Educating the ‘Man’, the ‘Jew’ and the ‘Citizen’
Transformations in Social Norms and Values in Nineteenth-Century Jewish Educational Media, c. 1800—1870
Kerstin von der Krone
This project investigates the ways in which changes in social norms and values were reflected in and promoted through Jewish educational media in the nineteenth century. Social norms and values are part of the rules that organize social interaction and define a society and social groups; as such they are essential to the normative orders in place in a society. In accordance with the far-reaching transformation of almost all aspects of Jewish life which had been in progress from the end of the eighteenth century onward, Jewish education underwent fundamental changes in this period, affecting its organizational structures, methods and content. In line with the overarching aims of the broader research project in relation to the role of Jewish traditions and processes of cultural translation, this project intends to identify the layered traces of social norms and values and their realization in Jewish educational media and focuses in particular on religious education.
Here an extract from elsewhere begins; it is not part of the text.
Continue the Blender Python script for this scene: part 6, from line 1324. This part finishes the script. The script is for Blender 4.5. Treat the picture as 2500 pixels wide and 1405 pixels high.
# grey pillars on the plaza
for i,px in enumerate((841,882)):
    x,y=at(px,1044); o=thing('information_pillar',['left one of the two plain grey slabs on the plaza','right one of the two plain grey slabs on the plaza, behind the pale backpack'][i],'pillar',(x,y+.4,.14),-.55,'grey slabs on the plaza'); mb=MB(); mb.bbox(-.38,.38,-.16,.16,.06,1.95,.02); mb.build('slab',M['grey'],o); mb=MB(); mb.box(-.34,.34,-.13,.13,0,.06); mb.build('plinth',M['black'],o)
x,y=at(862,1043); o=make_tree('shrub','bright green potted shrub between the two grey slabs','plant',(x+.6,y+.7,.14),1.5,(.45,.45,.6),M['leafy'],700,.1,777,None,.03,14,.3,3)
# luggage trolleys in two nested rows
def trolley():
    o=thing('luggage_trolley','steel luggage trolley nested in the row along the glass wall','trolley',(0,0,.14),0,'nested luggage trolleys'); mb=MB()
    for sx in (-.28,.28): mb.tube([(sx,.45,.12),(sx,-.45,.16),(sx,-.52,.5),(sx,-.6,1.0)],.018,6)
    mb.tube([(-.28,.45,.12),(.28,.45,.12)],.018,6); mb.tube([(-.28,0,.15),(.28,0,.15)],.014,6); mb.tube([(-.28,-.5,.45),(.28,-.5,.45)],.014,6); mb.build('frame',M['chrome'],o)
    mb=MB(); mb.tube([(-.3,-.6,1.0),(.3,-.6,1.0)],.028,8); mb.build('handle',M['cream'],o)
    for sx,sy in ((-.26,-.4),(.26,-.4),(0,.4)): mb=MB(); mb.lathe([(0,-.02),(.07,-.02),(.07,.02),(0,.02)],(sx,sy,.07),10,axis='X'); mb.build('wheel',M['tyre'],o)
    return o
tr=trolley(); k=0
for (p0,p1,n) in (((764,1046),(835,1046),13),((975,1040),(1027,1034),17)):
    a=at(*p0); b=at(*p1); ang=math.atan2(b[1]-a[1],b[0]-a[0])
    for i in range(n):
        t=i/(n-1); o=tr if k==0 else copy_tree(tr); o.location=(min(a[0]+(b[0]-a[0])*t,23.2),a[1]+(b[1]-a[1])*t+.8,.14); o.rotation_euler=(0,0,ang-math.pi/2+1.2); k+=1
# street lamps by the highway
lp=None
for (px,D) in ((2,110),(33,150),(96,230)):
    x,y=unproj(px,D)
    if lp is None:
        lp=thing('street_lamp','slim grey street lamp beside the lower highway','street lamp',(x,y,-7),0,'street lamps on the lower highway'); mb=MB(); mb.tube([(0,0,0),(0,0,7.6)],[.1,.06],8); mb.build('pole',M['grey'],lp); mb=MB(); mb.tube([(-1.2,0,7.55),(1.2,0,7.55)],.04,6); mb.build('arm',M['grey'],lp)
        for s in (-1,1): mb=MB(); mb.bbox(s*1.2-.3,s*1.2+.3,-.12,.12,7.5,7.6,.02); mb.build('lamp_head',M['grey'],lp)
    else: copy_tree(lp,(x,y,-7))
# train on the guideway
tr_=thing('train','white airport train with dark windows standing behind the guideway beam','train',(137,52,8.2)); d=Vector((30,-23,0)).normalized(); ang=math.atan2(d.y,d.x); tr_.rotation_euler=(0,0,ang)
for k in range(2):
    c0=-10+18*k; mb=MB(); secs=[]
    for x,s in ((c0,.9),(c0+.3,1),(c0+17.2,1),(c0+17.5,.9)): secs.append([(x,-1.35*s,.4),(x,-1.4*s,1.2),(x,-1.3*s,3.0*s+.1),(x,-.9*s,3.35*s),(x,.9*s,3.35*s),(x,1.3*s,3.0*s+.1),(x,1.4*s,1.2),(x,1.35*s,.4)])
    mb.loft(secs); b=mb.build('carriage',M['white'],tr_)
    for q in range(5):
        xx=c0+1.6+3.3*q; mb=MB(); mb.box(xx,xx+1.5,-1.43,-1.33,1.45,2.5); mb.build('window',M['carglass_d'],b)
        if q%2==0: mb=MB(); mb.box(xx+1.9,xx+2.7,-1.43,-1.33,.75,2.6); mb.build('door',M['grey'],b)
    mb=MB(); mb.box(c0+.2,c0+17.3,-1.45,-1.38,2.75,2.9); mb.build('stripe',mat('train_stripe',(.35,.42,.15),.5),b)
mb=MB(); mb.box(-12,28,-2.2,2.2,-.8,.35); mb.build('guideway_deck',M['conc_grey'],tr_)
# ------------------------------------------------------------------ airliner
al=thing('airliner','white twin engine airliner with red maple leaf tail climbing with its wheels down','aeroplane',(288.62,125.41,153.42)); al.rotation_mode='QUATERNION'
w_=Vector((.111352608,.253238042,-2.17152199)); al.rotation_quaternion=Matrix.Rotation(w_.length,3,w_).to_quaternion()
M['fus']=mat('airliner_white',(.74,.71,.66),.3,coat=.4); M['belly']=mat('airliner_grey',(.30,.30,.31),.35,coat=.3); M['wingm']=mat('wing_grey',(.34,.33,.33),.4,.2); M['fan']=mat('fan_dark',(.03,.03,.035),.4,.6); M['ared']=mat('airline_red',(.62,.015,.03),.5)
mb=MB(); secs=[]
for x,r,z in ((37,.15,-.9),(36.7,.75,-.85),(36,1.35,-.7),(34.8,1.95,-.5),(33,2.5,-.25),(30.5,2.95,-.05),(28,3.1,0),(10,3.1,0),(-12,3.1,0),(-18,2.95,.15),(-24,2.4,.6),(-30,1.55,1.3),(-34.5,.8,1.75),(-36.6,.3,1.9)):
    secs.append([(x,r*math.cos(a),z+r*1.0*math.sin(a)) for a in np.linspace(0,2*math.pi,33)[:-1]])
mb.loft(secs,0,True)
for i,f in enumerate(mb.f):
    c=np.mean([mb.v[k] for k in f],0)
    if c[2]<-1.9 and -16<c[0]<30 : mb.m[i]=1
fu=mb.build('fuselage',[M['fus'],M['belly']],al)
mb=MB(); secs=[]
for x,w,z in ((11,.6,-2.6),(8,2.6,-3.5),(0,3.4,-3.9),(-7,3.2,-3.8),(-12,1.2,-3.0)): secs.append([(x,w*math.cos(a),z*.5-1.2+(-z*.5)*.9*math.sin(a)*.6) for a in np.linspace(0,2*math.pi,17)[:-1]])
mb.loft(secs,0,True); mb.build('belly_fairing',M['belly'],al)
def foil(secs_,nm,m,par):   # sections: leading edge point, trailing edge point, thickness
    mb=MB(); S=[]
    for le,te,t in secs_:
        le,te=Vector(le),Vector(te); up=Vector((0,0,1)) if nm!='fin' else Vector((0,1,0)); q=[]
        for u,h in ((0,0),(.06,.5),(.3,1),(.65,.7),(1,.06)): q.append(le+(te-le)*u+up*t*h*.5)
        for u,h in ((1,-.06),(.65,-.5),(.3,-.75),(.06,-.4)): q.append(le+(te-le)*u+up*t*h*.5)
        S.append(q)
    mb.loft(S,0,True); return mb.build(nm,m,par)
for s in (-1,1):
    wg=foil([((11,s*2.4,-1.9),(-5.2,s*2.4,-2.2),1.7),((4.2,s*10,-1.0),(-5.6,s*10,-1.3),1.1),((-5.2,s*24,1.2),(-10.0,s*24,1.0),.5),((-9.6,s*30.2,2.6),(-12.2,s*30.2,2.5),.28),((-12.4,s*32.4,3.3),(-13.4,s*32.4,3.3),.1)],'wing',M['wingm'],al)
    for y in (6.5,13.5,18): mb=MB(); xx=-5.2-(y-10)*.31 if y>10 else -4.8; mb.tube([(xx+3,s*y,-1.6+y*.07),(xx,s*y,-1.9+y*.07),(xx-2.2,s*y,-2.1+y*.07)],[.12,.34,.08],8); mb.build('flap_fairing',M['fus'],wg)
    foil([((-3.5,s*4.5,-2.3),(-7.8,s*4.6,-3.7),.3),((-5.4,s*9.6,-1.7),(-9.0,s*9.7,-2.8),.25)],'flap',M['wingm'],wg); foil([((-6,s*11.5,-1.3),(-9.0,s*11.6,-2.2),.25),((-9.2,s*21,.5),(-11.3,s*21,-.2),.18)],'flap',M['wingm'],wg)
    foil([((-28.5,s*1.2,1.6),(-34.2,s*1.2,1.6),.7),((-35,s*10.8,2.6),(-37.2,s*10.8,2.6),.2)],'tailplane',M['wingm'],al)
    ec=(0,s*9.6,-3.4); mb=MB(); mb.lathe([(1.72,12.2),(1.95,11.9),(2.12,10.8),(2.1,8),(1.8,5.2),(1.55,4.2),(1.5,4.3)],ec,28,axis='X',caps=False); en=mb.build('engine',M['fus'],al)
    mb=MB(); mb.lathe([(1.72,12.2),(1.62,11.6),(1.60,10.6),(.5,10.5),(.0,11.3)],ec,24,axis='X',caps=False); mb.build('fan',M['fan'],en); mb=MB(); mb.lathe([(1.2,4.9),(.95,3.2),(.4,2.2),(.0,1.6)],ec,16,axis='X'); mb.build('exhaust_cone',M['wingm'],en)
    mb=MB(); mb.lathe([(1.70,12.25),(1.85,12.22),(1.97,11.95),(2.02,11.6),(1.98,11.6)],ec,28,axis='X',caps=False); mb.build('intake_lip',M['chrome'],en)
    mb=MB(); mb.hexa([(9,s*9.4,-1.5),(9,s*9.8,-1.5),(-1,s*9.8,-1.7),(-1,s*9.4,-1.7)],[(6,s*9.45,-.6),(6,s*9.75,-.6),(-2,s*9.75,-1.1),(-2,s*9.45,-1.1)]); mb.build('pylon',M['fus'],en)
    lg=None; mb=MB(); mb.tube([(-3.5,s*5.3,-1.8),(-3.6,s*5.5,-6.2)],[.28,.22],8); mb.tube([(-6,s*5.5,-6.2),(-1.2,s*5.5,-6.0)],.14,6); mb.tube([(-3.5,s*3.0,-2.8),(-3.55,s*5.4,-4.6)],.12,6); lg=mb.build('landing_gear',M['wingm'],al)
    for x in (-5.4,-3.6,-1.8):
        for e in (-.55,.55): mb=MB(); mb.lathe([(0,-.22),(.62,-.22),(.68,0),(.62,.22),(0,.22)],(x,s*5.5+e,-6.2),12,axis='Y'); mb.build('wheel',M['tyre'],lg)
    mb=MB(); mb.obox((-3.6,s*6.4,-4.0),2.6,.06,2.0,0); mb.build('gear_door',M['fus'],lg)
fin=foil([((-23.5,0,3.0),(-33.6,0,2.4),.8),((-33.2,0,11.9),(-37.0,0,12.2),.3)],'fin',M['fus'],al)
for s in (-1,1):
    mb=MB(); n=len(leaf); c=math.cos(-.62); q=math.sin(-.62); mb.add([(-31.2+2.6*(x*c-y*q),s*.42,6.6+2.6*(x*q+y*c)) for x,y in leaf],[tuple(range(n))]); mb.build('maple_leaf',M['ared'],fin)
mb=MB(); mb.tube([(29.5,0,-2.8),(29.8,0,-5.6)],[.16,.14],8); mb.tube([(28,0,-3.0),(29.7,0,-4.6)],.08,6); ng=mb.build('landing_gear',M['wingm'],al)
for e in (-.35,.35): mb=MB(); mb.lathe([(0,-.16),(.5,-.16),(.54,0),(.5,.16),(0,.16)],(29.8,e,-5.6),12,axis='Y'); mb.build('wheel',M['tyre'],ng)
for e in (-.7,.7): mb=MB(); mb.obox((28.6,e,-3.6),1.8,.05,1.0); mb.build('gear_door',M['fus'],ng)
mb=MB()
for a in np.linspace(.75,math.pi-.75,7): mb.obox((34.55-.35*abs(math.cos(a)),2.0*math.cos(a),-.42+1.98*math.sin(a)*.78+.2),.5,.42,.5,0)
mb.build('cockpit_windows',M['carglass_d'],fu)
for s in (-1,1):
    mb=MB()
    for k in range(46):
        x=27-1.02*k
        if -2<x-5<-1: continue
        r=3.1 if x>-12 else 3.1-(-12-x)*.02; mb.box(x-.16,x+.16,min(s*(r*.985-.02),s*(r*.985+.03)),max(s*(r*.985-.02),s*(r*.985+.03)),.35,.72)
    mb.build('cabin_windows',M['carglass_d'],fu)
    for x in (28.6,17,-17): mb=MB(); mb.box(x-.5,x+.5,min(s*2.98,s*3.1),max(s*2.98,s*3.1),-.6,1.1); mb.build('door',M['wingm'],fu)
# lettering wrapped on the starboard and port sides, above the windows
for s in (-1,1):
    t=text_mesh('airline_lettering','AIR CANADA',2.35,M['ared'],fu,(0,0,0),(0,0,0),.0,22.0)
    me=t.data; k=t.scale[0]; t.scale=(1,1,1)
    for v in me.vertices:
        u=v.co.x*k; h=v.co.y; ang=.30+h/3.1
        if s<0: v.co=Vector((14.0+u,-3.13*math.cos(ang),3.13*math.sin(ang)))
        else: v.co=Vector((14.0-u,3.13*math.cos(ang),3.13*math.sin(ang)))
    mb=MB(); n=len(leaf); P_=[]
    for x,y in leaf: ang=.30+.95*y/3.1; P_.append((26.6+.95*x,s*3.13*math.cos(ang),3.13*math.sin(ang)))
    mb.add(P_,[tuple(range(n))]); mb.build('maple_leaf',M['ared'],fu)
The project draws on an extensive corpus of sources from well over 100 nineteenth-century textbooks, including catechisms, and other educational media in this field, such as prayer books, devotional works, readers, and anthologies. The project will analyze a representative sample of these sources, focusing on three objectives of Jewish education. The first of these objectives is that of educating Jewish children as ‘men’ (Menschen) in line with principles based on contemporary debates on around education and humanity. The second is that of educating Jewish children as ‘Jews’ by imparting knowledge on Judaism and the Jewish religion, an aim inseparably linked with the debates of the time on religious reform and contemporary efforts to define a modern Judaism, which led to competing approaches and the fragmentation of German Jewry. The third, finally, is that of educating Jewish children as future ‘citizens’, an objective which recognizes the significance of education in the emancipation process as a key aspect of state policy, but also as a field of Jewish agency with the aim of achieving equal rights. These three objectives, each of which refer to a distinct dimension of norms and values, yet which are interconnected in nature, will provide us with an analytical framework for engaging with a highly diverse corpus of sources.